Я описал в подробностях эти большие волжские барки потому, что они очень скоро исчезнут. Еще несколько лет, и манеж будет заменен буксиром, а живая сила — механической. Вся эта живописная система окажется слишком сложной, медлительной и дорогостоящей. Повсюду одержат победу удобство и точность. Матросы на этих судах носят странные шляпы: высокие и без полей, они походят на буасо или на печные трубы. Просто странно, что из них не идет дым.

Суда, о которых я говорю, напомнили мне огромные деревянные сооружения, плававшие по Рейну и переправлявшие целые деревни с их хижинами, запасы провизии, как будто предназначенные для стола Гаргантюа, даже целые стада коров. Последний лоцман, умевший ими управлять, умер несколько лет назад, а паровые двигатели напрочь уничтожили эти варварские и примитивные средства речного транспорта.

От Ярославля, куда мы прибыли, можно проехать на перекладных до Москвы. Упряжки почтовых карет требуют особого описания. Карета, запряженная целым табуном маленьких лошадей, ожидает пассажиров у пристани. В России это называется тарантас, то есть каретный ящик, поставленный на два длинных бруса, которые соединяют переднюю и заднюю оси колес. Эти брусья подвижны и заменяют рессоры. У такого устройства есть преимущество: в случае поломки тарантас легко чинится и смягчает тряску самой дурной дороги.
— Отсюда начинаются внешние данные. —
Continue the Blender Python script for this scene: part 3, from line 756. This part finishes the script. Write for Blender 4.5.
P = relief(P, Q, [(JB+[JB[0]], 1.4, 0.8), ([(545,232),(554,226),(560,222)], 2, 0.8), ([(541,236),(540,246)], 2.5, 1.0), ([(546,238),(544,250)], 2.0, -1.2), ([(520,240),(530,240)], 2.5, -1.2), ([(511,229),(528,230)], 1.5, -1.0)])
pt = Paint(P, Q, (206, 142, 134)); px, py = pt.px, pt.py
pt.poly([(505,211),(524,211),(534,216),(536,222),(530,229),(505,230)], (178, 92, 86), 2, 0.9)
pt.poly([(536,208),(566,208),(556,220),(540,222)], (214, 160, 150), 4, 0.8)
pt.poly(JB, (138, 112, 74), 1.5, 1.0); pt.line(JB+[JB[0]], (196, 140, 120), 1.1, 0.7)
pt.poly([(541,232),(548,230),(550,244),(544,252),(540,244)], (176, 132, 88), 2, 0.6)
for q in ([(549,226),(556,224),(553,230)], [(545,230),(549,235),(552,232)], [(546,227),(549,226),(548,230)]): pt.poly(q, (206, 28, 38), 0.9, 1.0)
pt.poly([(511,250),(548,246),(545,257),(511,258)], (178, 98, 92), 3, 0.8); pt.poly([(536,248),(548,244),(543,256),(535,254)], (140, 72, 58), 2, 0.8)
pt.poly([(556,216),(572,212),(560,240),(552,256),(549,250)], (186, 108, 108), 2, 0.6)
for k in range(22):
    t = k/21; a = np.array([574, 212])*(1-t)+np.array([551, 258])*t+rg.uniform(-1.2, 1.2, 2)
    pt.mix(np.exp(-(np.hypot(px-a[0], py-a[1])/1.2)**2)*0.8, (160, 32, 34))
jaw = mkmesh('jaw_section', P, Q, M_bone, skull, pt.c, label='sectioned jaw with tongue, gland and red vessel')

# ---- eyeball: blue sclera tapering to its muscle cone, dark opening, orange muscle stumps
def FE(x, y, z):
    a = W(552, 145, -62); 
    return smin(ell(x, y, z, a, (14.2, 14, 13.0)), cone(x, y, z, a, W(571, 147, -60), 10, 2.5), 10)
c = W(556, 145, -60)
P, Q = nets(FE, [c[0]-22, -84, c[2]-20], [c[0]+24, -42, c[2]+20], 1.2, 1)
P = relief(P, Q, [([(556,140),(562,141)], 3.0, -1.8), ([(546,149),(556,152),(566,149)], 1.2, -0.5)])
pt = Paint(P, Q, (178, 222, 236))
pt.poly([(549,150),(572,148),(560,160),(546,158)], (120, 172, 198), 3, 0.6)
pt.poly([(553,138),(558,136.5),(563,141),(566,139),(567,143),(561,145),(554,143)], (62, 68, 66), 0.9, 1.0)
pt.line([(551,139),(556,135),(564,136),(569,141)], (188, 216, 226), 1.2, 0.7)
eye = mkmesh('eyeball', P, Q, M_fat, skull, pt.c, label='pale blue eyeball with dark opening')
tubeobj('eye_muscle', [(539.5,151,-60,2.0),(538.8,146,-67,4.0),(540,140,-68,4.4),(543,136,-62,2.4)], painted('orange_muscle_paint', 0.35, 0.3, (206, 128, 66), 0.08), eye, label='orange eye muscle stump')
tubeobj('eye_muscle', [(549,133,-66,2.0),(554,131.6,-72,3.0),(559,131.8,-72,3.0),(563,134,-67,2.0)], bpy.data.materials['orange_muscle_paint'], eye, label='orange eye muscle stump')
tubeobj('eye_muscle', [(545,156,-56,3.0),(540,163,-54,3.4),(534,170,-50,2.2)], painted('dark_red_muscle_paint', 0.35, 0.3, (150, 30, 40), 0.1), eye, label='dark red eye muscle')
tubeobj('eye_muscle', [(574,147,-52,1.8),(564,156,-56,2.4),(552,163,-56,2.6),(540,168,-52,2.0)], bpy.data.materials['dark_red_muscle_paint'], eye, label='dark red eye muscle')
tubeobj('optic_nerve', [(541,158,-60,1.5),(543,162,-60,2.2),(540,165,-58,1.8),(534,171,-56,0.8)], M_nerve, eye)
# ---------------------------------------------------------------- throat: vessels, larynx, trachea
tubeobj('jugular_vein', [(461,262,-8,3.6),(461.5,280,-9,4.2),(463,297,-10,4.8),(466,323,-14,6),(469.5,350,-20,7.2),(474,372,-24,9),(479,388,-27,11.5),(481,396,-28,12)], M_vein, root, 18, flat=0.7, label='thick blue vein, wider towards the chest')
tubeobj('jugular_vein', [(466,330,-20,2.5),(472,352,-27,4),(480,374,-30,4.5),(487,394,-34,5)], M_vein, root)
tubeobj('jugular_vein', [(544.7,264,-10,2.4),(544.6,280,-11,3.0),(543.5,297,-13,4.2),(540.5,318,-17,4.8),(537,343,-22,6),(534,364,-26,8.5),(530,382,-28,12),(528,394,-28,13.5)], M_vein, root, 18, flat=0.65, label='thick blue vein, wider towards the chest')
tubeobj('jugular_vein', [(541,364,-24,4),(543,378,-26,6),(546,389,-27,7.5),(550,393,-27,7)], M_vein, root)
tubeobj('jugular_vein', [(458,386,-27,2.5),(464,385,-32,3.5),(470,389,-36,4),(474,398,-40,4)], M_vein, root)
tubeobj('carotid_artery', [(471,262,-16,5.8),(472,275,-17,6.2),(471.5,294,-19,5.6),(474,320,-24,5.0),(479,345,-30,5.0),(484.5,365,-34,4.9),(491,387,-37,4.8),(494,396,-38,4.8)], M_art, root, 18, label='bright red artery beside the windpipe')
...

Похожий на древние носилки, ящик снабжен кожаными занавесками. Пассажиры рассаживаются в нем вдоль стенок, как в наших омнибусах. С уважением, коего оно вполне заслуживало, рассмотрев это допотопное каретное сооружение, я поднялся по сходням на набережную и направился в город. Усаженная деревьями набережная хороша для прогулок. Местами она покоится на сводах каменной кладки, которые позволяют потокам дождевой воды из нижних улиц свободно сливаться в реку.

Вид, который предстал передо мною с высокой точки набережной, очень красив. Я было отдался его созерцанию, но в это время ко мне подошел молодой человек и на вполне хорошем французском языке предложил служить мне гидом и показать достопримечательности города. Он не похож был на русского, а его мятая, но чистая одежда выдавала нищенское положение человека из хорошей семьи, которому его воспитание запрещало ручной труд. Его бледное, худое и грустное лицо дышало умом. Мой пароход отправлялся через четверть часа, и я не мог рискнуть согласиться на экскурсию по Ярославлю, дабы не выпала мне доля несчастного, забытого на берегу пассажира. К большому сожалению, мне пришлось отказаться от услуг бедняги, который, покорно вздохнув, удалился, как бы привычный к подобным невзгодам. До сих пор я укоряю себя за глупую стеснительность, помешавшую мне сунуть ему в руку серебряный рубль. У него был настолько приличный вид, что я побоялся нанести ему оскорбление.